Prompt:
Print all the entries verbatim.

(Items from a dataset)
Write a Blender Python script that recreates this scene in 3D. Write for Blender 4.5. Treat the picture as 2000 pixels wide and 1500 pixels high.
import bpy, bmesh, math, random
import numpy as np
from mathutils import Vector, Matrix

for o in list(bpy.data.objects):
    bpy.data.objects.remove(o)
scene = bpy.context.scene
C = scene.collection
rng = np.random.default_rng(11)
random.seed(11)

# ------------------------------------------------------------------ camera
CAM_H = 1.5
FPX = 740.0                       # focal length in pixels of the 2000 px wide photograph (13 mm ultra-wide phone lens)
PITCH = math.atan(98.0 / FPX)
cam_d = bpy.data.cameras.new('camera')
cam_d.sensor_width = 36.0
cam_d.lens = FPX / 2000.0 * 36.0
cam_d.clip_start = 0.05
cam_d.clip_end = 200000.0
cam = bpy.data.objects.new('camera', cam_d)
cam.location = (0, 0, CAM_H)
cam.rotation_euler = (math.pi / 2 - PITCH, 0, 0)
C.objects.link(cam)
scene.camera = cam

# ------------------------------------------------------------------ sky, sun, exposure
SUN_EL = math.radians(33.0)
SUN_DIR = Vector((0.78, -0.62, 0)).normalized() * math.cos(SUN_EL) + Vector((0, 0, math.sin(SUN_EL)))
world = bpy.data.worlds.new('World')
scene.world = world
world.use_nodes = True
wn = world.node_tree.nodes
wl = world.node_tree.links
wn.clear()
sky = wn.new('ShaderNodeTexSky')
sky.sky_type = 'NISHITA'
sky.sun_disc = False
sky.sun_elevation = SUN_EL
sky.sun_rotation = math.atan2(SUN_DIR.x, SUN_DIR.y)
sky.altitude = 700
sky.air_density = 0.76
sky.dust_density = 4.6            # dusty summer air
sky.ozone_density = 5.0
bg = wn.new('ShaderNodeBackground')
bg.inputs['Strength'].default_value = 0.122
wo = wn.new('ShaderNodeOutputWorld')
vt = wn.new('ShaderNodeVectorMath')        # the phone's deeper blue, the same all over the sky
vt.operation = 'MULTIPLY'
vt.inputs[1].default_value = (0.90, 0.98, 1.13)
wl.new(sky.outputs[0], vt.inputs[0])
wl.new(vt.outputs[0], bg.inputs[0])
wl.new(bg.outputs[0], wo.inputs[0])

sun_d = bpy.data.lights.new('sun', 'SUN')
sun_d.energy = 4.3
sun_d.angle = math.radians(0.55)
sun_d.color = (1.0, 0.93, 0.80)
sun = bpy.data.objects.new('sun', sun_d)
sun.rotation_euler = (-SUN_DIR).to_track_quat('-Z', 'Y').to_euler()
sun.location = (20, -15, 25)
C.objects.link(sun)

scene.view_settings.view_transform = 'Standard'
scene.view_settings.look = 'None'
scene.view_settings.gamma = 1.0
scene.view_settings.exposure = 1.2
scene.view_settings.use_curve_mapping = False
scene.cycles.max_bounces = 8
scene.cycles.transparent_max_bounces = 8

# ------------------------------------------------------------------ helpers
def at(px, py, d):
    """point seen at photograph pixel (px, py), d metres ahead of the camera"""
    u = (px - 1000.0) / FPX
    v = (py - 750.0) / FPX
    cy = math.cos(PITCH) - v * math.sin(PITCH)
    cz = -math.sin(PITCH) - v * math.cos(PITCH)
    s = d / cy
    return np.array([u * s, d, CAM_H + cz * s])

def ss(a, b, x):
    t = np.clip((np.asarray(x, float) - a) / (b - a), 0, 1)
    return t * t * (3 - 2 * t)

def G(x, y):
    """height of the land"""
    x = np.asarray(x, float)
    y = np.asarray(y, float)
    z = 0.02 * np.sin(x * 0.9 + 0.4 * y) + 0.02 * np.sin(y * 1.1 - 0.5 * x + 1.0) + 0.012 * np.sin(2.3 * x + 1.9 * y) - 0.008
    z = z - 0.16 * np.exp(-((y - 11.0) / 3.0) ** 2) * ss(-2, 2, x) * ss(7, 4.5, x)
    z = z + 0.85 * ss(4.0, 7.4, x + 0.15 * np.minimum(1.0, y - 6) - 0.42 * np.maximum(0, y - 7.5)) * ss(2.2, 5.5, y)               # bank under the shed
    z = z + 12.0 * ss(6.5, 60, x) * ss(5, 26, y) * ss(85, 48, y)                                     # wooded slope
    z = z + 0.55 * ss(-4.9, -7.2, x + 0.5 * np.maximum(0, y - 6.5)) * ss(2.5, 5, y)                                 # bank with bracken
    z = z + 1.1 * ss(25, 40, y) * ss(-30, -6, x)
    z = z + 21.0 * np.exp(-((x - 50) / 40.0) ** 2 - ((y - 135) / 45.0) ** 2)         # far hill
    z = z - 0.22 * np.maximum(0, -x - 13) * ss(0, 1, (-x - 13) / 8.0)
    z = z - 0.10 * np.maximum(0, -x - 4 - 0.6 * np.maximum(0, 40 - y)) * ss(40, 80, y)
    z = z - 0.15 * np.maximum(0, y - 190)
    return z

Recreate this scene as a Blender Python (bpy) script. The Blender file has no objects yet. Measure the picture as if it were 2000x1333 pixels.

Solution for this exercise:
Write a Blender Python script that recreates this scene in 3D. Write for Blender 4.5. Treat the picture as 2000 pixels wide and 1500 pixels high.
import bpy, bmesh, math, random
import numpy as np
from mathutils import Vector, Matrix

for o in list(bpy.data.objects):
    bpy.data.objects.remove(o)
scene = bpy.context.scene
C = scene.collection
rng = np.random.default_rng(11)
random.seed(11)

# ------------------------------------------------------------------ camera
CAM_H = 1.5
FPX = 740.0                       # focal length in pixels of the 2000 px wide photograph (13 mm ultra-wide phone lens)
PITCH = math.atan(98.0 / FPX)
cam_d = bpy.data.cameras.new('camera')
cam_d.sensor_width = 36.0
cam_d.lens = FPX / 2000.0 * 36.0
cam_d.clip_start = 0.05
cam_d.clip_end = 200000.0
cam = bpy.data.objects.new('camera', cam_d)
cam.location = (0, 0, CAM_H)
cam.rotation_euler = (math.pi / 2 - PITCH, 0, 0)
C.objects.link(cam)
scene.camera = cam

# ------------------------------------------------------------------ sky, sun, exposure
SUN_EL = math.radians(33.0)
SUN_DIR = Vector((0.78, -0.62, 0)).normalized() * math.cos(SUN_EL) + Vector((0, 0, math.sin(SUN_EL)))
world = bpy.data.worlds.new('World')
scene.world = world
world.use_nodes = True
wn = world.node_tree.nodes
wl = world.node_tree.links
wn.clear()
sky = wn.new('ShaderNodeTexSky')
sky.sky_type = 'NISHITA'
sky.sun_disc = False
sky.sun_elevation = SUN_EL
sky.sun_rotation = math.atan2(SUN_DIR.x, SUN_DIR.y)
sky.altitude = 700
sky.air_density = 0.76
sky.dust_density = 4.6            # dusty summer air
sky.ozone_density = 5.0
bg = wn.new('ShaderNodeBackground')
bg.inputs['Strength'].default_value = 0.122
wo = wn.new('ShaderNodeOutputWorld')
vt = wn.new('ShaderNodeVectorMath')        # the phone's deeper blue, the same all over the sky
vt.operation = 'MULTIPLY'
vt.inputs[1].default_value = (0.90, 0.98, 1.13)
wl.new(sky.outputs[0], vt.inputs[0])
wl.new(vt.outputs[0], bg.inputs[0])
wl.new(bg.outputs[0], wo.inputs[0])

sun_d = bpy.data.lights.new('sun', 'SUN')
sun_d.energy = 4.3
sun_d.angle = math.radians(0.55)
sun_d.color = (1.0, 0.93, 0.80)
sun = bpy.data.objects.new('sun', sun_d)
sun.rotation_euler = (-SUN_DIR).to_track_quat('-Z', 'Y').to_euler()
sun.location = (20, -15, 25)
C.objects.link(sun)

scene.view_settings.view_transform = 'Standard'
scene.view_settings.look = 'None'
scene.view_settings.gamma = 1.0
scene.view_settings.exposure = 1.2
scene.view_settings.use_curve_mapping = False
scene.cycles.max_bounces = 8
scene.cycles.transparent_max_bounces = 8

# ------------------------------------------------------------------ helpers
def at(px, py, d):
    """point seen at photograph pixel (px, py), d metres ahead of the camera"""
    u = (px - 1000.0) / FPX
    v = (py - 750.0) / FPX
    cy = math.cos(PITCH) - v * math.sin(PITCH)
    cz = -math.sin(PITCH) - v * math.cos(PITCH)
    s = d / cy
    return np.array([u * s, d, CAM_H + cz * s])

def ss(a, b, x):
    t = np.clip((np.asarray(x, float) - a) / (b - a), 0, 1)
    return t * t * (3 - 2 * t)

def G(x, y):
    """height of the land"""
    x = np.asarray(x, float)
    y = np.asarray(y, float)
    z = 0.02 * np.sin(x * 0.9 + 0.4 * y) + 0.02 * np.sin(y * 1.1 - 0.5 * x + 1.0) + 0.012 * np.sin(2.3 * x + 1.9 * y) - 0.008
    z = z - 0.16 * np.exp(-((y - 11.0) / 3.0) ** 2) * ss(-2, 2, x) * ss(7, 4.5, x)
    z = z + 0.85 * ss(4.0, 7.4, x + 0.15 * np.minimum(1.0, y - 6) - 0.42 * np.maximum(0, y - 7.5)) * ss(2.2, 5.5, y)               # bank under the shed
    z = z + 12.0 * ss(6.5, 60, x) * ss(5, 26, y) * ss(85, 48, y)                                     # wooded slope
    z = z + 0.55 * ss(-4.9, -7.2, x + 0.5 * np.maximum(0, y - 6.5)) * ss(2.5, 5, y)                                 # bank with bracken
    z = z + 1.1 * ss(25, 40, y) * ss(-30, -6, x)
    z = z + 21.0 * np.exp(-((x - 50) / 40.0) ** 2 - ((y - 135) / 45.0) ** 2)         # far hill
    z = z - 0.22 * np.maximum(0, -x - 13) * ss(0, 1, (-x - 13) / 8.0)
    z = z - 0.10 * np.maximum(0, -x - 4 - 0.6 * np.maximum(0, 40 - y)) * ss(40, 80, y)
    z = z - 0.15 * np.maximum(0, y - 190)
    return z

Recreate this scene as a Blender Python (bpy) script. The Blender file has no objects yet. Measure the picture as if it were 2000x1333 pixels.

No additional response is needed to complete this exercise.